Quote the data exactly, first line to the line containing "from mathutils import Vector, Matrix", with no pictures.

#####

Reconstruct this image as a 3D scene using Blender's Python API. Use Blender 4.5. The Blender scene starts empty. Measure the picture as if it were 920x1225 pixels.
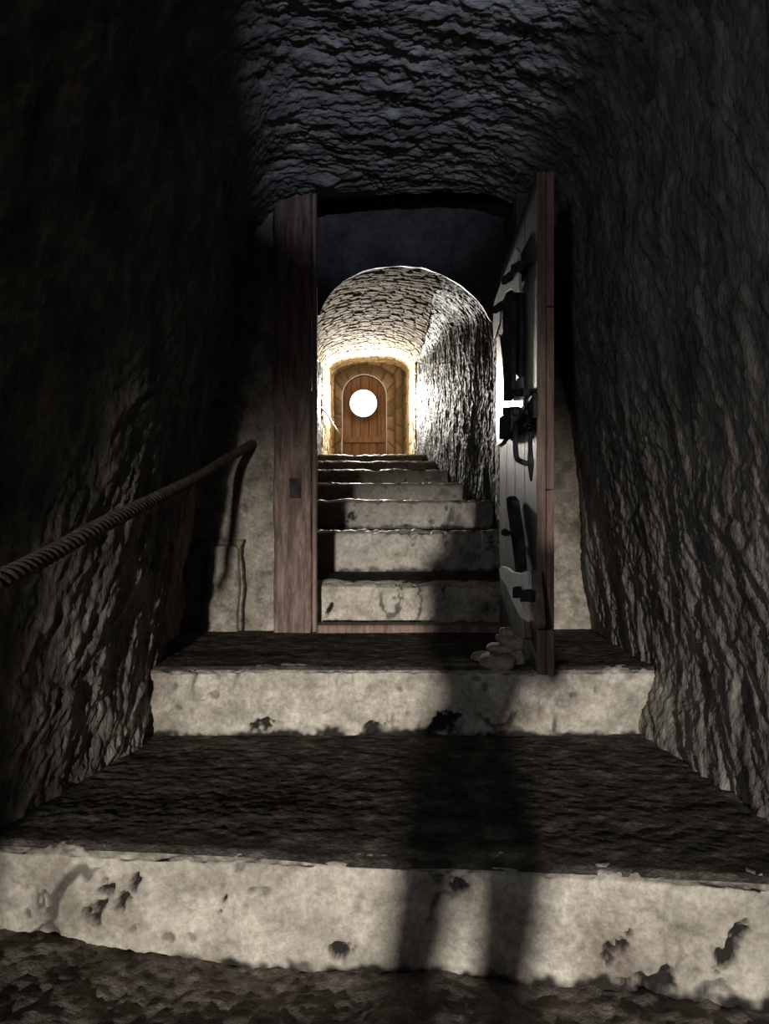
import bpy, bmesh, math, random
import numpy as np
from mathutils import Vector, Matrix

S = bpy.context.scene
COL = S.collection
ZC = 0.81           # eye height above the lowest floor
F = 900.0           # focal length in pixels of the 920x1225 frame
HX, HY = 460.0, 622.0
rng = np.random.default_rng(7)
random.seed(7)

def at(px, py, d):
    return Vector(((px - HX) / F * d, d, ZC - (py - HY) / F * d))

# ------------------------------------------------------------------ noise
_perm = np.random.default_rng(3).permutation(256)
_perm = np.concatenate([_perm, _perm, _perm])
_g = np.random.default_rng(4).normal(size=(256, 3))
_g /= np.linalg.norm(_g, axis=1)[:, None]

def noise(p):
    p = np.asarray(p, float)
    i = np.floor(p).astype(int); f = p - i
    u = f * f * f * (f * (f * 6 - 15) + 10)
    i &= 255
    out = 0
    for dx in (0, 1):
        for dy in (0, 1):
            for dz in (0, 1):
                h = _perm[_perm[_perm[(i[..., 0] + dx) & 255] + ((i[..., 1] + dy) & 255)] + ((i[..., 2] + dz) & 255)]
                g = _g[h]
                v = g[..., 0] * (f[..., 0] - dx) + g[..., 1] * (f[..., 1] - dy) + g[..., 2] * (f[..., 2] - dz)
                w = (u[..., 0] if dx else 1 - u[..., 0]) * (u[..., 1] if dy else 1 - u[..., 1]) * (u[..., 2] if dz else 1 - u[..., 2])
                out = out + v * w
    return out * 1.5

def fbm(p, o=4):
    s, a, r = 0, 1.0, 0
    for k in range(o):
        s = s + a * noise(p * (2 ** k) + 17.3 * k); r += a; a *= .5
    return s / r

def ridged(p, o=3):
    s, a, r = 0, 1.0, 0
    for k in range(o):
        s = s + a * (1 - 2 * np.abs(noise(p * (2.1 ** k) + 9.7 * k))); r += a; a *= .5
    return s / r

def sstep(a, b, x):
    t = np.clip((x - a) / (b - a), 0, 1)
    return t * t * (3 - 2 * t)

def stretch(p, s, k):
    s = np.asarray(s, float); s = s / np.linalg.norm(s)
    return p - (1 - 1 / k) * (p @ s)[..., None] * s

# ------------------------------------------------------------------ materials
def new_mat(name):
    m = bpy.data.materials.new(name); m.use_nodes = True
    nt = m.node_tree
    return m, nt, nt.nodes['Principled BSDF'], nt.nodes, nt.links

def mottled(name, cols, scale=6.0, detail=8.0, rough=.8, spec=.3, bump=.4, bscale=40.0, bdist=.01, stretch_xyz=(1, 1, 1), metallic=0, dist=.3, lo=.3, hi=.7, stain=None, stain_scale=2.0, stain_lo=.55, stain_hi=.7, speck=.35):
    m, nt, b, N, L = new_mat(name)
    tc = N.new('ShaderNodeTexCoord'); mp = N.new('ShaderNodeMapping')
    mp.inputs['Scale'].default_value = stretch_xyz
    L.new(tc.outputs['Object'], mp.inputs['Vector'])
    n1 = N.new('ShaderNodeTexNoise'); n1.inputs['Scale'].default_value = scale; n1.inputs['Detail'].default_value = detail
    n1.inputs['Roughness'].default_value = .65; n1.inputs['Distortion'].default_value = dist
    L.new(mp.outputs['Vector'], n1.inputs['Vector'])
    r = N.new('ShaderNodeValToRGB'); cr = r.color_ramp
    k = len(cols)
    for i, c in enumerate(cols):
        pos = lo + (hi - lo) * i / (k - 1)
        e = cr.elements[i] if i < 2 else cr.elements.new(pos)
        e.position = pos; e.color = (*c, 1)
    L.new(n1.outputs['Fac'], r.inputs['Fac'])
    colout = r.outputs['Color']
    if stain:
        n3 = N.new('ShaderNodeTexNoise'); n3.inputs['Scale'].default_value = stain_scale; n3.inputs['Detail'].default_value = 6
        n3.inputs['Roughness'].default_value = .7
        L.new(tc.outputs['Object'], n3.inputs['Vector'])
        mr = N.new('ShaderNodeMapRange'); mr.inputs[1].default_value = stain_lo; mr.inputs[2].default_value = stain_hi
        L.new(n3.outputs['Fac'], mr.inputs[0])
        mx = N.new('ShaderNodeMix'); mx.data_type = 'RGBA'
        L.new(mr.outputs[0], mx.inputs['Factor']); L.new(colout, mx.inputs[6]); mx.inputs[7].default_value = (*stain, 1)
        colout = mx.outputs[2]
    n4 = N.new('ShaderNodeTexNoise'); n4.inputs['Scale'].default_value = scale * 6.5; n4.inputs['Detail'].default_value = 6; n4.inputs['Roughness'].default_value = .75
    L.new(mp.outputs['Vector'], n4.inputs['Vector'])
    m4 = N.new('ShaderNodeMapRange'); m4.inputs[1].default_value = .3; m4.inputs[2].default_value = .7; m4.inputs[3].default_value = 1 - speck; m4.inputs[4].default_value = 1 + speck
    L.new(n4.outputs['Fac'], m4.inputs[0])
    vs = N.new('ShaderNodeVectorMath'); vs.operation = 'SCALE'; L.new(colout, vs.inputs[0]); L.new(m4.outputs[0], vs.inputs['Scale'])
    colout = vs.outputs['Vector']
    L.new(colout, b.inputs['Base Color'])
    n2 = N.new('ShaderNodeTexNoise'); n2.inputs['Scale'].default_value = bscale; n2.inputs['Detail'].default_value = 6
    n2.inputs['Roughness'].default_value = .65
    L.new(mp.outputs['Vector'], n2.inputs['Vector'])
    bp = N.new('ShaderNodeBump'); bp.inputs['Strength'].default_value = bump; bp.inputs['Distance'].default_value = bdist
    L.new(n2.outputs['Fac'], bp.inputs['Height']); L.new(bp.outputs['Normal'], b.inputs['Normal'])
    b.inputs['Roughness'].default_value = rough
    b.inputs['Specular IOR Level'].default_value = spec
    b.inputs['Metallic'].default_value = metallic
    return m

M = {}
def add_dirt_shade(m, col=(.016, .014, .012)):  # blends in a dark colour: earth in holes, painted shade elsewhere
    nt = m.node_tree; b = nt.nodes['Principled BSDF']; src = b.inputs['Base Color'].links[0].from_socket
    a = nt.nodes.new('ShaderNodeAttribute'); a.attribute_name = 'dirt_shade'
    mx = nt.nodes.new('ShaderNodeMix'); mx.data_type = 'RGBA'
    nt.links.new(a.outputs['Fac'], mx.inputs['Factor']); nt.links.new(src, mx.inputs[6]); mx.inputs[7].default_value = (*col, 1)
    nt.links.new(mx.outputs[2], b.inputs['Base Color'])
M['rock'] = mottled('hewn_rock', [(.10, .092, .082), (.25, .23, .20), (.46, .42, .365)], 9, rough=.85, spec=.2, bump=1, bscale=34, bdist=.02, stretch_xyz=(1, 1.2, .5))
M['rock_dark'] = mottled('hewn_rock_cool', [(.10, .098, .096), (.25, .245, .24), (.44, .43, .42)], 9, rough=.8, spec=.25, bump=1, bscale=34, bdist=.02, stretch_xyz=(.33, 1.1, 1))
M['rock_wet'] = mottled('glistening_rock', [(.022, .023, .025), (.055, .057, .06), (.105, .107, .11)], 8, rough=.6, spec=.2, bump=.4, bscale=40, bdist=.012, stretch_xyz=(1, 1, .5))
M['lime'] = mottled('pale_limestone', [(.21, .187, .156), (.43, .39, .33), (.68, .625, .54)], 11, rough=.75, spec=.3, bump=.7, bscale=36, bdist=.008, lo=.25, hi=.68, stain=(.17, .14, .11), stain_scale=4, stain_lo=.5, stain_hi=.72)
M['lime_gloss'] = mottled('worn_pale_limestone', [(.22, .195, .16), (.38, .342, .285), (.52, .475, .40)], 9, rough=.5, spec=.5, bump=.5, bscale=40, bdist=.006, lo=.25, hi=.68, stain=(.15, .13, .11), stain_scale=4, stain_lo=.55, stain_hi=.72)
M['plaster'] = mottled('flaking_plaster', [(.14, .12, .098), (.32, .28, .23), (.50, .45, .375)], 14, rough=.8, spec=.25, bump=.8, bscale=45, bdist=.01, lo=.3, hi=.66, stain=(.13, .105, .085), stain_scale=6, stain_lo=.54, stain_hi=.66)
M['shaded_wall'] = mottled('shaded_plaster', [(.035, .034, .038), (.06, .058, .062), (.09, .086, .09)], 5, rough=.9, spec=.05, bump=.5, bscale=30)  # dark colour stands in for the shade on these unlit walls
M['soil'] = mottled('trodden_earth', [(.04, .036, .031), (.11, .10, .085), (.27, .24, .20)], 16, rough=1, spec=0, bump=.9, bscale=55, bdist=.012, lo=.32, hi=.75)
M['soil_light'] = mottled('rubbly_earth', [(.08, .068, .058), (.20, .175, .15), (.38, .335, .28)], 14, rough=1, spec=0, bump=1, bscale=45, bdist=.015, lo=.32, hi=.75)
M['wood_red'] = mottled('red_brown_oak', [(.07, .046, .038), (.19, .13, .107), (.36, .26, .215)], 14, rough=.6, spec=.35, bump=.8, bscale=26, bdist=.012, stretch_xyz=(3, 3, .45), dist=.6)
M['wood_edge'] = mottled('brown_board_edge', [(.10, .066, .054), (.23, .155, .125), (.38, .275, .225)], 8, rough=.65, spec=.3, bump=.7, bscale=30, bdist=.006, stretch_xyz=(4, 4, .35), dist=.5)
M['wood_grey'] = mottled('weathered_plank', [(.03, .031, .034), (.075, .077, .083), (.13, .134, .142)], 8, rough=.46, spec=.4, bump=.6, bscale=30, bdist=.006, stretch_xyz=(4, 4, .3), dist=.5)
M['steel'] = mottled('bare_worn_steel', [(.40, .43, .46), (.58, .61, .64), (.72, .74, .76)], 18, rough=.34, spec=.5, bump=.25, bscale=50, bdist=.004, metallic=.9)
M['zinc'] = mottled('dull_zinc_plate', [(.46, .49, .52), (.60, .64, .67), (.72, .75, .78)], 22, rough=.42, spec=.5, bump=.25, bscale=60, bdist=.004, metallic=.25)
M['iron'] = mottled('black_wrought_iron', [(.02, .02, .025), (.045, .043, .05), (.08, .075, .078)], 20, rough=1, spec=0, bump=.08, bscale=60, bdist=.004, metallic=0)
M['rope'] = mottled('dark_hemp_rope', [(.04, .034, .03), (.095, .08, .068), (.17, .145, .12)], 40, rough=.85, spec=.15, bump=.7, bscale=160, bdist=.004)
M['cable'] = mottled('white_cable_sheath', [(.6, .6, .58), (.75, .75, .73)], 20, rough=.45, spec=.4, bump=.1)
M['door_far'] = mottled('orange_brown_planks', [(.13, .075, .05), (.22, .125, .08), (.32, .19, .125)], 6, rough=.6, spec=.3, bump=.5, bscale=20, bdist=.006, stretch_xyz=(4, 4, .3))
M['stone'] = mottled('tan_fieldstone', [(.22, .19, .145), (.42, .36, .28), (.56, .49, .39)], 14, rough=.85, spec=.2, bump=.6, bscale=60, bdist=.006)
M['grey_paint'] = mottled('grey_metal_paint', [(.16, .16, .17), (.22, .22, .23)], 12, rough=.5, spec=.4, bump=.1)
M['cloth'] = mottled('dark_navy_cloth', [(.015, .017, .022), (.03, .033, .04)], 40, rough=.9, spec=.1, bump=.3, bscale=150)
M['trousers'] = mottled('charcoal_trousers', [(.02, .02, .02), (.04, .04, .04)], 40, rough=.9, spec=.1, bump=.3, bscale=150)
M['skin'] = mottled('skin_tone', [(.45, .27, .19), (.55, .34, .25)], 12, rough=.55, spec=.3, bump=.05)
M['hair'] = mottled('dark_brown_hair', [(.012, .008, .006), (.04, .025, .018)], 30, rough=.6, spec=.3, bump=.6, bscale=90, stretch_xyz=(3, 3, .5))
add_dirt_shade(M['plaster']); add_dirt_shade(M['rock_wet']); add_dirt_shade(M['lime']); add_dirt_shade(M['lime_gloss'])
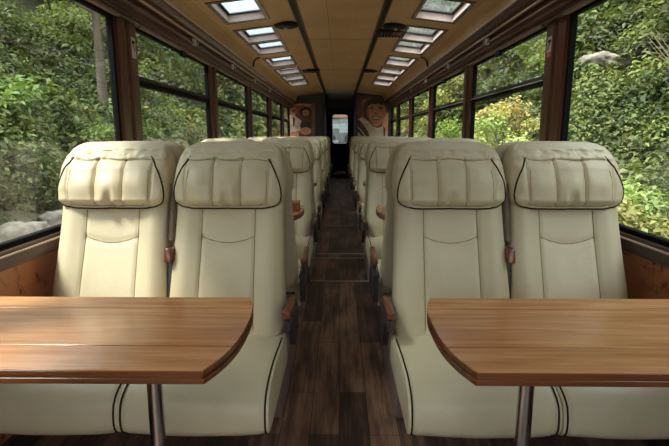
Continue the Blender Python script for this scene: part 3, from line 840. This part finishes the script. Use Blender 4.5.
def leaves(name, C, R, counts, size, tints, flat=.55, elong=2.0, parent=None, shell=.5):
    """clumps of leaves: C centres, R radii, counts per clump, per-clump leaf size and tint"""
    cs = np.repeat(np.array(C,float), counts, axis=0); rs = np.repeat(np.array(R,float), counts, axis=0)
    sz = np.repeat(np.array(size,float), counts); tt = np.repeat(np.array(tints,float), counts, axis=0)
    n = len(cs)
    d = rng.normal(size=(n,3)); d /= np.linalg.norm(d,axis=1)[:,None]
    d[:,2] = np.where(d[:,2] < -.3, -d[:,2], d[:,2])
    rad = (shell+(1-shell)*rng.random(n))
    p = cs + d*rad[:,None]*rs[:, None]*np.array([1,1,.85])
    nr = d*.7+np.array([0,0,.8])+rng.normal(size=(n,3))*.55; nr /= np.linalg.norm(nr,axis=1)[:,None]
    a = rng.normal(size=(n,3)); a -= nr*(a*nr).sum(1)[:,None]; a /= np.linalg.norm(a,axis=1)[:,None]
    b = np.cross(nr,a); s = (sz*(.6+.8*rng.random(n)))[:,None]
    w = s/elong
    v0 = p-a*s*.5; v2 = p+a*s*.5-nr*s*.18; v1 = p+b*w*.5-a*s*.05+nr*s*.06; v3 = p-b*w*.5-a*s*.05+nr*s*.06
    V = np.stack([v0,v1,v2,v3],1).reshape(-1,3)
    me = bpy.data.meshes.new(name); me.vertices.add(4*n); me.loops.add(4*n); me.polygons.add(n)
    me.vertices.foreach_set('co', V.astype(np.float32).ravel())
    me.loops.foreach_set('vertex_index', np.arange(4*n,dtype=np.int32))
    me.polygons.foreach_set('loop_start', np.arange(0,4*n,4,dtype=np.int32))
    me.polygons.foreach_set('loop_total', np.full(n,4,dtype=np.int32))
    me.update(calc_edges=True)
    at = me.attributes.new('tint','FLOAT_COLOR','POINT')
    tt = tt*.76 + tt.mean(axis=1)[:,None]*np.array([.34,.30,.22])
    lt = tt*(.7+.6*rng.random(n))[:,None]*(1+rng.normal(size=(n,3))*.05)
    c4 = np.ones((n,4)); c4[:,:3] = np.clip(lt,0,1); at.data.foreach_set('color', np.repeat(c4,4,axis=0).astype(np.float32).ravel())
    me.materials.append(M['leaf'])
    o = bpy.data.objects.new(name, me); COL.objects.link(o)
    if parent: o.parent = parent
    return o
def L3(r,g,b): return srgb(r,g,b)[:3]
GR = [L3(96,112,58),L3(82,100,56),L3(110,128,66),L3(74,92,52),L3(128,140,76),L3(92,108,70),L3(104,112,74)]
GY = [L3(172,178,90),L3(158,170,84),L3(188,190,108),L3(142,158,78)]
def mass(name, sgn, n, xr, yr, tints, label, rr=(.3,.8), sz=.09, den=900, zoff=.1, tmax=None):
    C=[];R=[];K=[];Sz=[];T=[]
    for _ in range(n):
        d = xr[0]+(xr[1]-xr[0])*random.random()**1.2; y = yr[0]+(yr[1]-yr[0])*random.random()**1.3
        x = sgn*d; r = random.uniform(*rr)*(1+d*.03)
        C.append((x,y,hz(x,y)+zoff+r*.15)); R.append(r)
        dist = math.hypot(d,y); q = min(1.0, 7.0/max(dist,5))
        s_ = sz*max(1,dist/9)*random.choice((.7,1,1,1.35)); Sz.append(s_)
        K.append(max(60,int(den*r*r*(.09/s_)**2*1.5))); T.append(random.choice(tints))
    o = leaves(name, C, R, K, Sz, T); tag(o, label, 'foliage', kind='stuff'); return o
mass('hillside_foliage', -1, 1000, (4.3,13), (-3,50), GR, 'dense green undergrowth covering the bank outside the left windows')
mass('hillside_foliage', 1, 1700, (4.7,18), (-3,50), GR, 'dense green undergrowth covering the hill outside the right windows')
mass('hillside_foliage', 1, 420, (4.8,10), (3,15), GR+[GY[3]], 'leafy scrub on the near slope outside the first right windows', rr=(.3,.6))
mass('hillside_foliage', -1, 240, (4.9,8), (3,12), GR, 'leafy scrub on the near slope outside the first left windows', rr=(.3,.6))
for s__,w__ in ((-1,'left'),(1,'right')): mass('hillside_foliage', s__, 420, (2.7,5.2), (10,48), GR+GY, 'trackside scrub outside the far %s windows' % w__, rr=(.4,.8))
mass('ground_plants', -1, 95, (2.9,4.6), (1,30), GR+[L3(134,126,88),L3(120,112,80)], 'low scattered weeds among the rocks outside the left windows', rr=(.1,.25), sz=.06, den=1500, zoff=0)

def shrub(x, y, r, h, tint, sz, label, n=2600, elong=2.0, name='shrub', group=None):
    z = hz(x,y)
    e = empty(name, (x,y,z))
    C=[];R=[];K=[];Sz=[];T=[]
    m = 14
    for k in range(m):
        a = random.random()*2*PI; q = math.sqrt(random.random())*r*.75; zz = h*(.25+.65*random.random())*(1-.35*(q/r)**2)
        C.append((q*math.cos(a),q*math.sin(a),zz)); R.append(r*random.uniform(.3,.5)); K.append(n//m); Sz.append(sz); T.append([c*random.uniform(.8,1.25) for c in tint])
    leaves('foliage', C, R, K, Sz, T, elong=elong, parent=e, shell=.25)
    st = MB()
    for k in range(5):
        a = random.random()*6.28; st.tube([(0,0,-.1),(.2*r*math.cos(a),.2*r*math.sin(a),h*.35),(.55*r*math.cos(a),.55*r*math.sin(a),h*.8)], [.022,.014,.006], M['bark'], 6)
    st.build('stems', e, smooth=True)
    tag(e, label, 'shrub', group); return e
# left prominent plants
shrub(-4.5,4.9,.75,1.15,L3(124,122,86),.05,'rounded grey-green shrub above the rocks outside the first left window',5200)
shrub(-5.2,7.2,.9,1.5,L3(112,130,66),.12,'tall bush with large bright green leaves outside the first left window',2600,2.6)
shrub(-4.6,9.4,.8,1.2,L3(104,120,62),.08,'leafy green bush behind the grey-green shrub on the left bank',3200)
shrub(-4.3,12.5,.9,1.5,L3(128,134,84),.07,'pale green bush outside the second left window',3600)
# right prominent plants
for x,y,r,h,t,s_,lab in (
    (3.4,3.9,.7,1.25,GY[0],.07,'yellow-green bush just above the sill of the first right window'),
    (3.7,5.3,.8,1.45,GY[3],.08,'green leafy bush behind the nearest yellow-green one on the right'),
    (4.4,4.6,.8,1.5,GY[2],.07,'pale yellow bush at the far right edge of the view'),
    (3.6,7.0,.9,1.5,GY[1],.08,'bushy yellow-green plant right of the first right pillar'),
    (3.8,9.2,1.0,1.9,GY[0],.09,'bright bush seen below the bar of the second right window'),
    (4.2,12.0,1.1,2.0,GY[2],.10,'pale bush in the middle of the second right window'),
    (3.9,15.5,1.2,2.0,GY[1],.11,'bright bush seen through the third right window'),
    (4.4,20.0,1.4,2.3,GY[0],.14,'far bright bush seen through the fourth right window')):
    shrub(x,y,r,h,t,s_,lab,4200)
def tree(x, y, h, r, tint, label, sz=.14, n=7000, lean=0):
    z = hz(x,y); e = empty('tree', (x,y,z)); tk = MB()
    tk.tube([(0,0,-.3),(.05,0,h*.3),(lean*.5,.05,h*.65),(lean,0,h*.95)], [.12,.10,.07,.03], M['bark'], 10)
    for k in range(7):
        a = k*2.4; zz = h*(.45+.07*k); tk.tube([(lean*.5*zz/h,0,zz),(r*.5*math.cos(a),r*.5*math.sin(a),zz+.3),(r*.8*math.cos(a),r*.8*math.sin(a),zz+.6)], [.04,.025,.01], M['bark'], 6)
    tk.build('trunk', e, smooth=True)
    C=[];R=[];K=[];Sz=[];T=[]
    for k in range(26):
        a = random.random()*6.28; q = r*math.sqrt(random.random())*.85
        C.append((lean+q*math.cos(a),q*math.sin(a),h*(.5+.55*random.random()))); R.append(r*random.uniform(.25,.42)); K.append(n//26); Sz.append(sz); T.append([c*random.uniform(.8,1.2) for c in tint])
    leaves('crown', C, R, K, Sz, T, parent=e, shell=.3)
    tag(e, label, 'tree'); return e
tree(-5.2,10.7,5.2,1.7,GR[3],'slim tree with a pale straight trunk near the first left pillar')
tree(-7.5,17,6,2.2,GR[0],'leafy tree rising on the left bank beyond the second window',.2)
tree(8.5,14,6,2.3,GR[3],'dark green tree high on the right hill in the first right window',.17)
tree(7.2,10,4,1.8,GR[1],'dark leafy tree on the right hill left of the pale rock',.15)
tree(9.5,24,7,2.8,GR[0],'tall tree on the right hill seen through the second right window',.24)
# bare twigs
e = empty('bare_shrub', (6.6,9.0,hz(6.6,9.0)))
mb = MB()
for k in range(46):
    a = random.random()*6.28; q = random.uniform(.3,1.3); hh = random.uniform(.8,2.0)
    p0 = (random.uniform(-.15,.15),random.uniform(-.15,.15),-.1); p1 = (q*.4*math.cos(a),q*.4*math.sin(a),hh*.55); p2 = (q*math.cos(a),q*math.sin(a),hh)
    mb.tube([p0,p1,p2],[.012,.008,.003],M['twig'],5)
mb.build('twigs', e); tag(e, 'dry bare brown shrub on the slope outside the first right window', 'shrub')
# rocks
def rock(x, y, r, label, z=None, fl=.65, seed=0):
    bm = bmesh.new(); bmesh.ops.create_icosphere(bm, subdivisions=4, radius=1)
    for v in bm.verts:
        v.co = Vector([math.copysign(abs(c)**.8,c) for c in v.co])
        k = 1+.35*noise.noise(v.co*1.1+Vector((seed,0,0)))+.16*noise.noise(v.co*2.7+Vector((0,seed,0)))+.10*noise.noise(v.co*5.5)+.05*noise.noise(v.co*13)
        v.co = Vector((v.co.x*k*r*1.2, v.co.y*k*r, v.co.z*k*r*fl))
    me = bpy.data.meshes.new('boulder'); bm.to_mesh(me); bm.free(); me.materials.append(M['rock'])
    me.polygons.foreach_set('use_smooth',[True]*len(me.polygons))
    o = bpy.data.objects.new('boulder', me); COL.objects.link(o); o.location = (x,y,(hz(x,y) if z is None else z)+r*fl*.25); o.rotation_euler = (0,0,seed*1.3)
    tag(o, label, 'rock')
rock(-3.9,5.6,.38,'largest pale boulder on the bank outside the first left window',seed=1)
rock(-3.6,4.9,.16,'small pale rock low on the left bank, nearest the sill',seed=2)
rock(-4.0,6.7,.28,'pale rock right of the largest boulder on the left bank',seed=3)
rock(-3.9,4.4,.2,'flat pale rock at the left edge of the view',seed=4,fl=.4)
rock(-3.3,5.8,.18,'small stone in front of the largest left boulder',seed=5)
rock(6.2,12.2,.40,'flat pale rock slab high on the right hillside',z=hz(6.2,12.2)+.42,seed=6,fl=.45)
rock(5.0,8.6,.5,'pale boulder half hidden in the bushes outside the first right window',seed=7)

def rubble(n):
    bm = bmesh.new()
    for _ in range(n):
        d = random.uniform(2.4,4.5); y = random.uniform(1,16); x = -d; r = random.choice((.04,.05,.07,.1,.14))*random.uniform(.7,1.2)
        o = Vector((x,y,hz(x,y)+r*.2)); sd_ = random.random()*50
        vs = bmesh.ops.create_icosphere(bm, subdivisions=2, radius=1)['verts']
        for v in vs:
            k = 1+.45*noise.noise(v.co*1.2+Vector((sd_,0,0)))+.2*noise.noise(v.co*3+Vector((0,sd_,0)))
            v.co = o+Vector((v.co.x*r*1.3,v.co.y*r,v.co.z*r*.7))*k
    me = bpy.data.meshes.new('rubble'); bm.to_mesh(me); bm.free(); me.materials.append(M['rock'])
    o = bpy.data.objects.new('rubble', me); COL.objects.link(o); tag(o, 'loose broken stones strewn over the bank outside the first left window', 'stones', kind='stuff')
rubble(420)

# ------------------------------------------------------------------ light, world, camera
w = bpy.data.worlds.new('world'); SC.world = w; w.use_nodes = True
nt = w.node_tree; bgn = nt.nodes['Background']
tc = N(nt,'ShaderNodeTexCoord'); sx = N(nt,'ShaderNodeSeparateXYZ'); nt.links.new(tc.outputs['Generated'], sx.inputs[0])
nzw = N(nt,'ShaderNodeTexNoise', Scale=3, Detail=5); nt.links.new(tc.outputs['Generated'], nzw.inputs['Vector'])
cr = ramp(nt, nzw.outputs['Fac'], [(.35,(.74,.84,.95,1)),(.65,(.95,.97,1.0,1))])
nt.links.new(cr, bgn.inputs['Color']); bgn.inputs['Strength'].default_value = 1.9
sd = bpy.data.lights.new('sun','SUN'); sd.energy = 3.2; sd.angle = math.radians(12); sd.color = (1,.95,.86)
so = bpy.data.objects.new('sun', sd); COL.objects.link(so); so.rotation_euler = (math.radians(18), math.radians(-28), 0)

cam = bpy.data.cameras.new('camera'); co = bpy.data.objects.new('camera', cam); COL.objects.link(co)
cam.sensor_width = 36; cam.lens = 480/669*36; cam.clip_start = .02; cam.clip_end = 300
co.location = (0,0,1.25); co.rotation_euler = (math.radians(90-10.39), 0, math.radians(.66))
SC.camera = co
vs = SC.view_settings; vs.view_transform = 'Standard'; vs.look = 'None'; vs.gamma = 1; vs.use_curve_mapping = False; vs.exposure = 1.12
SC.cycles.use_denoising = True
SC.cycles.max_bounces = 10; SC.cycles.diffuse_bounces = 6; SC.cycles.transparent_max_bounces = 16; SC.cycles.caustics_reflective = False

#####

• **Answer**:
Reconstruct this image as a 3D scene using Blender's Python API. Use Blender 4.5. The Blender scene starts empty. Measure the picture as if it were 920x1225 pixels.
import bpy, bmesh, math, random
import numpy as np
from mathutils import Vector, Matrix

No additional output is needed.